'Aşk hâlâ var ve çok güzel şey'
“Aşk güzeldir”, “Aşk başkadır”, “Kasımda aşk başka”, “Aşk aşk gibi yaşanırsa güzeldir” dedikçe klişe diyorlar. Ama vallahi değil...
Esin Övet
Bizim nesil hâlâ aşkı kalbin tam da orta yerine kurar.
Üstüne de; Güveni, emeği, sadakati yanına koyar.
Öyle Z kuşağı vibe’ı falan anlamaz.
Bizim nesil “Aşk” deyince üç gün konuşup dördüncü gün ghostlayan tiplerden bahsetmez.
Aşk bizim için hâlâ “Var olmak” demektir arkadaş. İşte bu kadar.
Tamam kabul dünya değişti.
Artık kalp kırıkları türkülerle değil, DM’lerde ölçülüyor.
Story’lere gizli gizli bakış, fake hesap takipleri, kahve kokmayan sohbetler revaçta. Ve hatta aşk literatürüne absürt terimler eklendi. Mesela;
Gaslighting: “Sen delirdin galiba, öyle bir şey demedim.”
Breadcrumbing: Umut kırıntısı at, asla tam gelme.
Love bombing: “Sensiz yaşayamam” deyip sonra buhar ol.
Soft launching: İlişki var ama partner yok.
Zombieing: Ghostla, sonra “N’aber ya?” diye dön. Sözleri yapay zekaya çalım atıyor..
Bizim zamanımızda bunların hepsinin adı tek kelimeydi: Yanlış insan.
Şimdi psikoloji dersi gibi aşk terimleri.
Modern aşk gerçekten ansiklopedi hak ediyor.
Oysa ki, bizler hâlâ “Sweet November” nesli, Kasımda aşk başka diyenleriz.
O film ne diyordu? Hayat kısa, aşk kırılgan ama doğru insan bir ayda bile hayatını değiştirir.
Aşk orada sahip olmak değil, var olmak hâliydi;
Teslimiyet, anlama.
Tabii bugünün ilişkilerinde bunlar az. Çünkü menfaat başrolde.
Ve tabii daha çok performans, gösteriş, “story’de mutlu, gerçek hayatta yorgun” hâli. Ama yine de, bizim nesil hâlâ kalbiyle görüyor. Hâlâ “biri gelir, dünya durur” diye inanıyor. Bizde aşk hâlâ filtresiz, plansız, stratejisiz; “Manipüle etmeyelim” diye değil, “Hak etmeyelim” diye korkarız.

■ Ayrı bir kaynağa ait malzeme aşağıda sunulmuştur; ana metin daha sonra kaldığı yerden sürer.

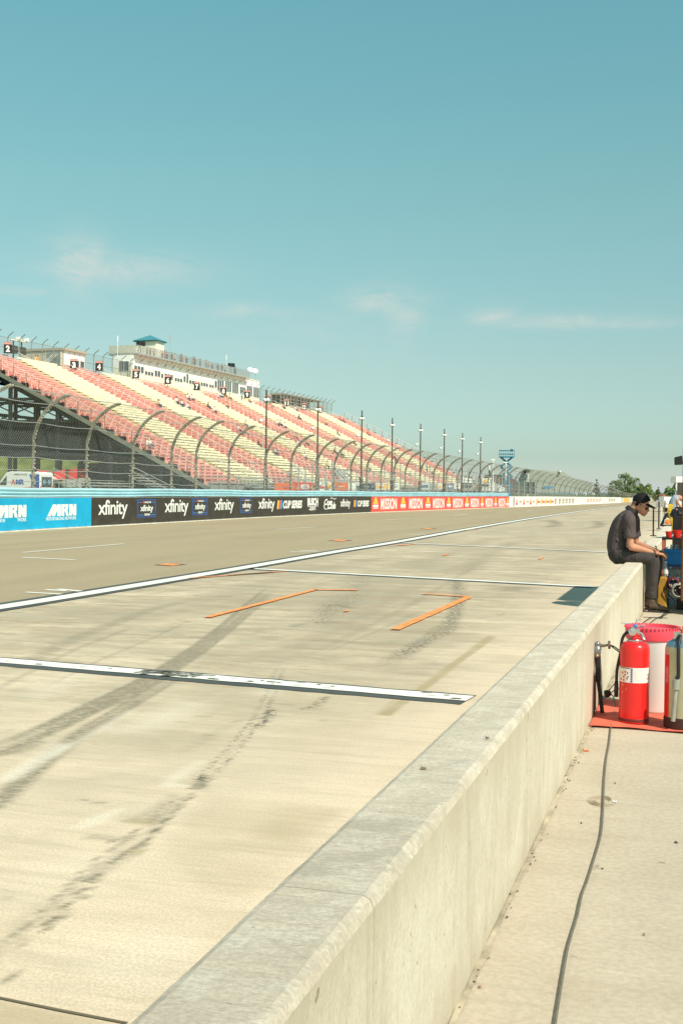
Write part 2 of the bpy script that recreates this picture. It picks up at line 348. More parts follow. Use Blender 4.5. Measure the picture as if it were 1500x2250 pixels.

Yeni nesil hız, isim, etiket peşinde. Bizde emek, niyet, ter vardı. Anlayacağınız bu yeni nesil aşklar Match bekler, biz mucize.
Ama belki mesele tam burada: Geçmişin sadakatiyle bugünün cesaretini birleştirirsek aşk yine kazanır.
Çünkü aşk hâlâ başka.
Ve biz hâlâ inanıyoruz.
Ben mi; Tam bir “aptal aşık” modeliyim. Hemen inanır, hemen güvenirim.
Strateji yok.
Bam bam bam… Neyse o.
Ne hissediyorsam belli, ne düşünüyorsam söylerim.
Karşımdaki ruh hastası çıkarsa? Allah yardım etsin.
Ama yalnız değilim, biliyorum. Bizden çok var.
Ve dürüst olayım; hâlâ “doğru an, doğru insan”ı bekleyen çok insan grubunun içinde masum düşünen bir tipim. Hayır o kadar kazık, hayal kırıklığı, yorgunluk akıllandırmadı ya ona yanarım.
Bizim için aşk moda değil. Klasik, zamansız, kutsal.
Filtreler değişir, terimler değişir, trendler geçer, ama sevginin omurgası hep aynı: Emek, güven, teslimiyet.
Gerisi gürültü.
O yüzden astrologlara kulak veriyorum: “Kasım’da aşk gerçekten başka olsun” diyorum. Ben söyledim, siz de şahit olun.
Ve tabii Z kuşağı sizi de böyle yerdim diye kızmayın bana. Sonuçta az biraz gördüklerim, duyduklarım, hissettiklerimden yola çıkarak az bile yazdım sanki. Ne dersiniz?
Çünkü aşkı az biraz hoyrat kullandığınızı görüyorum.
Tamam istisnalar kaideyi bozmaz ama, yok denemeyecek kadar fazlasınız.
Bu arada bizim nesilden de tekerlek patlatan, aşka kötü davranan da çoğunlukta o da ayrı bir yazı konusu.